Michigan State: Five things we learned vs. Ohio State

Matt Charboneau
The Detroit News
Ohio State celebrates an 8-yard touchdown pass catch by running back J.K. Dobbins in the second quarter.

Here are five takeaways from Matt Charboneau of The Detroit News following Michigan State’s 48-3 loss at Ohio State on Saturday.

Offensive up front

Before the Spartans got whipped in Columbus on Saturday, their previous largest margin of defeat under Mark Dantonio was 49-7 against Alabama in the 2011 Capital One Bowl. In that game, the Crimson Tide outclassed the Spartans up front on both sides of the ball. The loss to Ohio State had a similar look as Michigan State got pushed around at the line of scrimmage.

The offensive line had all sorts of problems as it managed to create enough space for just 64 rushing yards – the lowest output of the season – while it allowed six sacks. Outside of senior center Brian Allen there is plenty of youth up front and it showed. Sophomore left tackle Cole Chewins, redshirt freshman right tackle Luke Campbell and freshman right guard Kevin Jarvis all struggled as the Buckeyes had their way with the group still looking for cohesion.

Pushed around

Things weren’t a whole lot better on the defensive line as a unit that has had its share of success this season was consistently overmatched against the Buckeyes. They failed to get any sort of consistent pressure, hurried Ohio State quarterbacks just once while not getting a sack, and were pushed back routinely in the run game. The Spartans entered the game the No. 3 rushing defense in the nation, allowing just 87 yards a game on the ground.

It wasn’t all the defensive line as the linebacker crew failed to fill its gaps routinely and Ohio State running backs Mike Weber and J.K. Dobbins were able to get upfield quickly and hit the Spartans for huge chunks of yardage, averaging 8 yards a carry as the Buckeyes gained 335 yards on the ground, the most rushing yards allowed by a Dantonio-coached team at Michigan State.


The passing attack for Michigan State had been among the best in the Big Ten the past two weeks as quarterback Brian Lewerke had thrown for 845 yards and six touchdowns while receiver Felton Davis had 20 catches for 276 yards and three touchdowns. However, Lewerke was under pressure from the first snap – he was sacked twice on the opening drive – and the receivers were having trouble getting separation. When the receivers did find room, Lewerke was off-target, no doubt affected by the fact he was continually on the run.

Davis was held to just one catch for 2 yards, his lowest production of the season, and the fact the Spartans failed to run the ball at all made them one-dimensional. It was a longshot to think Michigan State was going to throw for 400 yards again, but there’s no doubt the passing game came up flat against the Buckeyes.

Grasping for air

The Spartans have had their share of tackling problems this season, especially in space when teams get the ball on the edge and allow their playmakers to work. That was again an issue against the Buckeyes, but it was hardly limited to plays on the edge.

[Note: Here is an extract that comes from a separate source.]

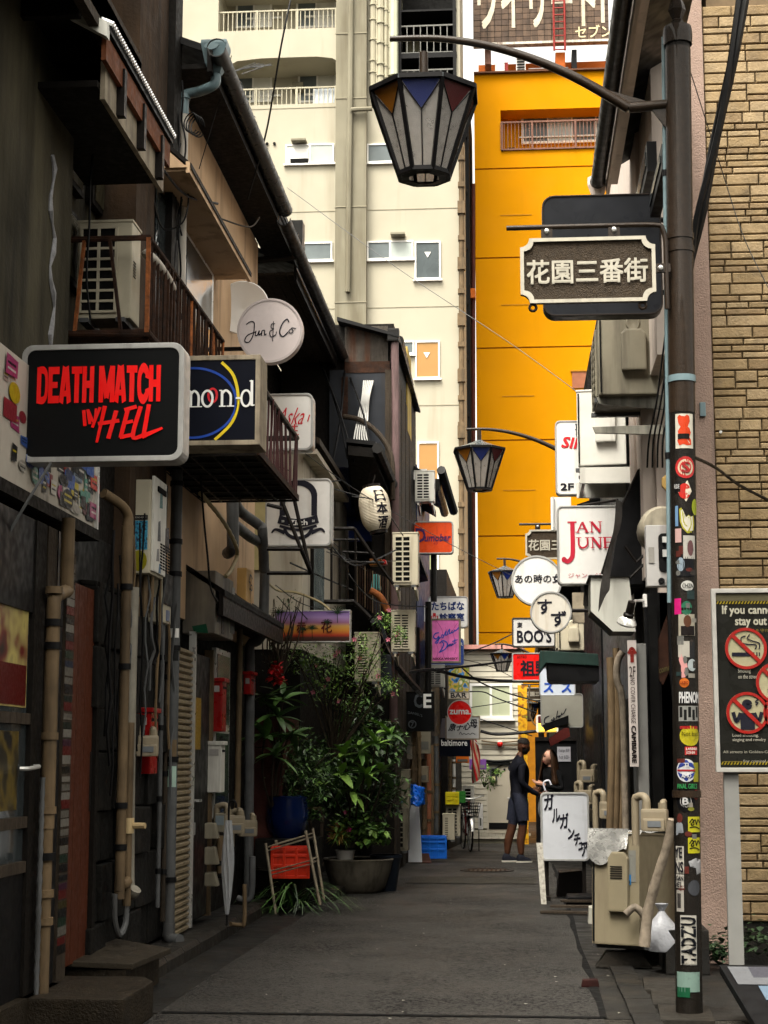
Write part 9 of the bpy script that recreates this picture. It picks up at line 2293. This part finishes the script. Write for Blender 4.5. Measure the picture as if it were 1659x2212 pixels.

Those hurt Michigan State, for sure, but the Spartans weren’t a whole lot better between the tackles as Weber averaged 18 yards a carry and Dobbins went for 6.9 yards per carry.

“I feel like it was a combination of not all 11 executing on our part and maybe some things we could have done differently,” Michigan State safety Khari Willis said. “We definitely weren’t tackling as well. I feel like the games we lost, that’s happened. The three games we lost was not our best tackling.”

Still ahead

As one-sided as the loss was, the Spartans are still ahead of where many expected they’d be, and with two victories to close the season – MSU will likely be a big favorite against Maryland and Rutgers – they’ll finish the regular season with nine victories, six more than they had last season. The Spartans will also know they are young and the loss, while painful, should help the team in the next couple of years. So, the blowout was decisive, to say the least, but it’s the sort of growing pains young teams often go through. And if a team can sustain that and still have a chance to win a 10th game in a top-level bowl, then a look back will prove Saturday wasn’t all bad.

“There’s always value in every experience you have,” Dantonio said, “no matter how negative it can become. There’s gonna be value in that if you learn from it. So, we’re gonna learn from every experience our guys have. Some of it’s you just got to play better, too, and we’ll learn our lessons in that area.”